Am Eingangsportal des Johanneums erinnert eine schlichte Bronzeplakette an Willy Brandt, den wohl berühmtesten Schüler des Lübecker Traditionsgymnasiums. Die plastisch ausgearbeitete Inschrift lautet „Der Lübecker Ehrenbürger / WILLY BRANDT / Bundeskanzler von 1969-1974 / Friedensnobelpreisträger / war Schüler des Johanneums zu Lübeck / von 1928-1932“.
Das Johanneum kann als die älteste Schule Lübecks auf eine jahrhundertealte Geschichte zurückblicken. Als erste Lateinschule wurde sie im späten 12. Jahrhundert am Domstift Lübeck gegründet und stand als Gelehrtenschule ersten Ranges den Jungen der städtischen Oberschicht offen. Im Zuge der Reformation verlor sie später gegenüber dem Katharineum an Bedeutung. Mit einer Schulreform Anfang des 19. Jahrhunderts wurde die Schule künftig als niedere Realschule geführt. 1872 erfuhr sie jedoch eine Aufwertung zur „höheren Bürgerschule“, die einher ging mit einem Umzug in den ehemaligen Bischofssitz am Domkirchhof. Durch einen starken Anstieg der Schülerzahlen wurde 1906 ein erneuter Umzug notwendig, die Schule zog in einen Neubau auf dem Grundstück des ehemaligen Johanniterklosters, bis heute Adresse der Schule. Aufgrund dieses neuen Standortes erhielt das Johanneum auch erst seinen Namen. Ab 1910 wurde das Johanneum zum Realgymnasium, ab 1923 kam als zweiter Zug eine „Deutsche Oberschule“ hinzu.

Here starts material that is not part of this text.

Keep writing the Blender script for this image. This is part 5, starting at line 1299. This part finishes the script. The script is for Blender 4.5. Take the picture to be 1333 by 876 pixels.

Willy Brandt wurde 1913 unter seinem Geburtsnamen Herbert Ernst Karl Frahm im Lübecker Stadtteil St. Lorenz als uneheliches Kind einer Verkäuferin und eines Lehrers geboren. Seit seinem fünften Lebensjahr wurde er in erster Linie von seinem Stiefgroßvater erzogen. Nach Besuch der St. Lorenz Knaben-Mittelschule wechselte er 1927 zunächst an die von Großheim’sche Realschule. Von 1928 bis 1932 konnte er, da ihm das Schulgeld erlassen wurde, das Johanneum besuchen, wo er 1932 auch das Abitur ablegte. Geprägt durch die linkspolitische Einstellung seines Großvaters stand Brandt schon früh dem Sozialismus nahe, seit 1927 publizierte er politisch motivierte Texte. 1929 wurde er Mitglied der Sozialistischen Arbeiter-Jugend, 1930 trat er der SPD bei, ein Jahr später wechselte er zur Sozialistischen Arbeiter-Partei über. Infolge seines Engagements war Brandt in die politischen Auseinandersetzungen dieser Zeit zwischen nationalistischen und sozialistischen Lagern verwickelt, welche die Oberschulbehörde und der Direktor des Johanneums von der Schule fernzuhalten versuchten. Ebenso wie einige andere Schüler wurde Brandt wegen des Tragens politischer Abzeichen und der Teilnahme an politischen Kundgebungen 1931 gemaßregelt.